- AIM OF THE TASK
From the first line of the data through the line containing "SC.cycles.max_bounces = 16", return each line exactly.

- SUPPLIED MATERIAL
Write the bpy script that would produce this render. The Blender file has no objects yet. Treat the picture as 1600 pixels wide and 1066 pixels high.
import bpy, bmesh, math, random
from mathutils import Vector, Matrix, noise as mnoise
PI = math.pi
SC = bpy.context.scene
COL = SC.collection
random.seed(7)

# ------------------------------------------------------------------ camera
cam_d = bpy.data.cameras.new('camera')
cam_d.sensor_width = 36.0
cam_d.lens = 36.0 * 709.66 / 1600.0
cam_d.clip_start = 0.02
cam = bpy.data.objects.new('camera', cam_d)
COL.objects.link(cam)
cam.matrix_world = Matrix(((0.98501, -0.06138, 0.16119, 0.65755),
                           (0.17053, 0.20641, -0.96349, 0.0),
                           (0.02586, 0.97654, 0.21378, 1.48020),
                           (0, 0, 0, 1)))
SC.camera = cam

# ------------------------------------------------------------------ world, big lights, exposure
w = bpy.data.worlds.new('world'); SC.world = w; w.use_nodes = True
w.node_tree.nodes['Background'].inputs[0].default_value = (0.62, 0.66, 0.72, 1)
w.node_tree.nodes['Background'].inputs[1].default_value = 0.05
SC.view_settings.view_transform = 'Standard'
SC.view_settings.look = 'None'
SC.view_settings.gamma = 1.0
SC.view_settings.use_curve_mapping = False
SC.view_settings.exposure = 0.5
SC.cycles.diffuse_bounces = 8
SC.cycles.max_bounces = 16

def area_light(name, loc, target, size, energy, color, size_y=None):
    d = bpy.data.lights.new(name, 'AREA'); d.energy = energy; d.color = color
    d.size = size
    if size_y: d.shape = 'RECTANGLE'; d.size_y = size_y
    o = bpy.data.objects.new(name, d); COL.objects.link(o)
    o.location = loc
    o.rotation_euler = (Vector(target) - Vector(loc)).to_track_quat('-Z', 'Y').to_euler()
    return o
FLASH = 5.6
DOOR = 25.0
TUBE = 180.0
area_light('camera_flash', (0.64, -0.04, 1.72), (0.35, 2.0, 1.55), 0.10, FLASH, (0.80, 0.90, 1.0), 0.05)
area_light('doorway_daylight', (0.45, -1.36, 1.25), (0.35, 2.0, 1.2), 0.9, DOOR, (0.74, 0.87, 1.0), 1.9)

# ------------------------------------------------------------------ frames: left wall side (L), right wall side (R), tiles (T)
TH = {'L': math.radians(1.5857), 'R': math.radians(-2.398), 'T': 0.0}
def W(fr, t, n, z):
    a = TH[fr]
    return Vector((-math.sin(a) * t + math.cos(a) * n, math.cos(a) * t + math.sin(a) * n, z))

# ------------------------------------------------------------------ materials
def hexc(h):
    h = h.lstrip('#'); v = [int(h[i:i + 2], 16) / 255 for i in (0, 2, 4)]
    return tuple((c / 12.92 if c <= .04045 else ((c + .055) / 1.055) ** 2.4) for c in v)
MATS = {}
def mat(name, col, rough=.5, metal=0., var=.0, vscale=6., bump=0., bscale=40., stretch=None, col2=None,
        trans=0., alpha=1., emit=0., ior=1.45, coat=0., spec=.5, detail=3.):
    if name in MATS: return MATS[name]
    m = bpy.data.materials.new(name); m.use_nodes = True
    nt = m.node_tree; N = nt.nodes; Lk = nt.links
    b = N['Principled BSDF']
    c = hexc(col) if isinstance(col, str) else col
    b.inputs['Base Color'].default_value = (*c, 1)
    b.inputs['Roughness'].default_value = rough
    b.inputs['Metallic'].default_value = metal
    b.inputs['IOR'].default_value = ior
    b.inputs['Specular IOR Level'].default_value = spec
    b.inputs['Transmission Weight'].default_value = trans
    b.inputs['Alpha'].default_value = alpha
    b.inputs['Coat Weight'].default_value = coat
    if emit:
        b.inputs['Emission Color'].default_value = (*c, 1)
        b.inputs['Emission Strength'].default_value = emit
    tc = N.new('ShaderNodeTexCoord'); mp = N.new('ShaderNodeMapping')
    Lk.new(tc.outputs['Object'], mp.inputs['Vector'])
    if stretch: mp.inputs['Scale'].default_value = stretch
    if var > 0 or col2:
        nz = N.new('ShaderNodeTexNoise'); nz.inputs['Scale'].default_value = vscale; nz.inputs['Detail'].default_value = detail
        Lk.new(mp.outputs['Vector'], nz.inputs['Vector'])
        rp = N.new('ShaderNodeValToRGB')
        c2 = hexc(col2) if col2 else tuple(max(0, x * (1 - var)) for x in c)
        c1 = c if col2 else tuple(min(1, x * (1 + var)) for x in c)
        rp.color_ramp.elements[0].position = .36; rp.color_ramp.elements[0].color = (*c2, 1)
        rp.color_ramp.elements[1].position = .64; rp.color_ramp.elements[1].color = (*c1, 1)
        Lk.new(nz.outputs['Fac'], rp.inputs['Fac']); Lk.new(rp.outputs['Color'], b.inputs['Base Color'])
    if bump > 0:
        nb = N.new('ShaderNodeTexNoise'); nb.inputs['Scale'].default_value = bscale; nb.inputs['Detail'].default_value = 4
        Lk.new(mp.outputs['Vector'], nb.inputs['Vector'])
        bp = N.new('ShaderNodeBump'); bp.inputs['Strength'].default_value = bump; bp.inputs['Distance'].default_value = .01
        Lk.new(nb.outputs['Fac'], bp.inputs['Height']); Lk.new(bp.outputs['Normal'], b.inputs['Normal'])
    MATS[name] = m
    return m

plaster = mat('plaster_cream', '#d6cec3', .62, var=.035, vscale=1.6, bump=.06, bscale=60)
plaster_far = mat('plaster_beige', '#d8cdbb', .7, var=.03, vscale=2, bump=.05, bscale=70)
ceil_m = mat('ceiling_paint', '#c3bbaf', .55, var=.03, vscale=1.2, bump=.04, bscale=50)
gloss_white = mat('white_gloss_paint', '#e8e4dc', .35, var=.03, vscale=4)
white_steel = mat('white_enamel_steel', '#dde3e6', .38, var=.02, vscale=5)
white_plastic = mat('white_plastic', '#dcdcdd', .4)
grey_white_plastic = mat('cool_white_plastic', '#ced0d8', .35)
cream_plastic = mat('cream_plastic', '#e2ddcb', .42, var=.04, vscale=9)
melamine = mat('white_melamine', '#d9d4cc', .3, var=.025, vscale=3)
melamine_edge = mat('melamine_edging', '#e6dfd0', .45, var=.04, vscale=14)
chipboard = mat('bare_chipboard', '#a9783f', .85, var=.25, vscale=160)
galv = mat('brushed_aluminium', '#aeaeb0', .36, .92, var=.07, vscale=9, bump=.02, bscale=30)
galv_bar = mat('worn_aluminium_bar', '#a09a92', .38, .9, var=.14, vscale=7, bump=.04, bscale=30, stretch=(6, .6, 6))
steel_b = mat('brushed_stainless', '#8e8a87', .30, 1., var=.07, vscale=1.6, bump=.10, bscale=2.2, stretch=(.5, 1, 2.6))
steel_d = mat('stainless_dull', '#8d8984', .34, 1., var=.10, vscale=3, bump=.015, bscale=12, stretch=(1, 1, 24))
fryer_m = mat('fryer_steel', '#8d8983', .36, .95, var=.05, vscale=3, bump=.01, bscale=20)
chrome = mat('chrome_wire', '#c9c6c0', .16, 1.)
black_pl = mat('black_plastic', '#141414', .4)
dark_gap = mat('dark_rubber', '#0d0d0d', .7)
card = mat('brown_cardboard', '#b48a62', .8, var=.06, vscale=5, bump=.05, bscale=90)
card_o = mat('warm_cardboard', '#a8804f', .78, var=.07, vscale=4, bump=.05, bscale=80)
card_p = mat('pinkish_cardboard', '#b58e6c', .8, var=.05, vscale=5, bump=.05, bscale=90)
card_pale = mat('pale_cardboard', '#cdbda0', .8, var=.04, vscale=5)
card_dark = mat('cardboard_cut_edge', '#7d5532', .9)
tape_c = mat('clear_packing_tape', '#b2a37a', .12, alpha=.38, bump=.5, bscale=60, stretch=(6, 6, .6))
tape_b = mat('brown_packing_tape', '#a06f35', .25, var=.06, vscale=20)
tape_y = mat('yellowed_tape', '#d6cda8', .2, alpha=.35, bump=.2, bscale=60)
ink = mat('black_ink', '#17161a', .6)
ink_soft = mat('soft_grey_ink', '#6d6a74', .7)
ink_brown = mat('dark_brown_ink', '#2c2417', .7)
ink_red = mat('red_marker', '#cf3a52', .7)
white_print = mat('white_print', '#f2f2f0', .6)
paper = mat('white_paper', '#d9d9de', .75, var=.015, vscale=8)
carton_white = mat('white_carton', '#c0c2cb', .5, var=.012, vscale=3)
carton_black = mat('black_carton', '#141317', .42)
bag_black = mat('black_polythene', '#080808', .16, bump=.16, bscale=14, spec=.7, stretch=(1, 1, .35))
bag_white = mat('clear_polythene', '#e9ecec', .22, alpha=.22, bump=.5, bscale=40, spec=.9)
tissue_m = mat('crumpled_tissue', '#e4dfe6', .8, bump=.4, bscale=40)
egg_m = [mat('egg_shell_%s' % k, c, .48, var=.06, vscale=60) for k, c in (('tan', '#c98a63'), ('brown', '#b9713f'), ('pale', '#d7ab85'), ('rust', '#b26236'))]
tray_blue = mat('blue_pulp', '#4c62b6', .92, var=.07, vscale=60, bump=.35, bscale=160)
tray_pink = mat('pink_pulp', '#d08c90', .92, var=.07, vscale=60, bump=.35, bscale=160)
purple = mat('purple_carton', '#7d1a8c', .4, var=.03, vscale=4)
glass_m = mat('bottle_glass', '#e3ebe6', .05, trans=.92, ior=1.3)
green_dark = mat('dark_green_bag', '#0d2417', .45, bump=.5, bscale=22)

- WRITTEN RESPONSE
Write the bpy script that would produce this render. The Blender file has no objects yet. Treat the picture as 1600 pixels wide and 1066 pixels high.
import bpy, bmesh, math, random
from mathutils import Vector, Matrix, noise as mnoise
PI = math.pi
SC = bpy.context.scene
COL = SC.collection
random.seed(7)

# ------------------------------------------------------------------ camera
cam_d = bpy.data.cameras.new('camera')
cam_d.sensor_width = 36.0
cam_d.lens = 36.0 * 709.66 / 1600.0
cam_d.clip_start = 0.02
cam = bpy.data.objects.new('camera', cam_d)
COL.objects.link(cam)
cam.matrix_world = Matrix(((0.98501, -0.06138, 0.16119, 0.65755),
                           (0.17053, 0.20641, -0.96349, 0.0),
                           (0.02586, 0.97654, 0.21378, 1.48020),
                           (0, 0, 0, 1)))
SC.camera = cam

# ------------------------------------------------------------------ world, big lights, exposure
w = bpy.data.worlds.new('world'); SC.world = w; w.use_nodes = True
w.node_tree.nodes['Background'].inputs[0].default_value = (0.62, 0.66, 0.72, 1)
w.node_tree.nodes['Background'].inputs[1].default_value = 0.05
SC.view_settings.view_transform = 'Standard'
SC.view_settings.look = 'None'
SC.view_settings.gamma = 1.0
SC.view_settings.use_curve_mapping = False
SC.view_settings.exposure = 0.5
SC.cycles.diffuse_bounces = 8
SC.cycles.max_bounces = 16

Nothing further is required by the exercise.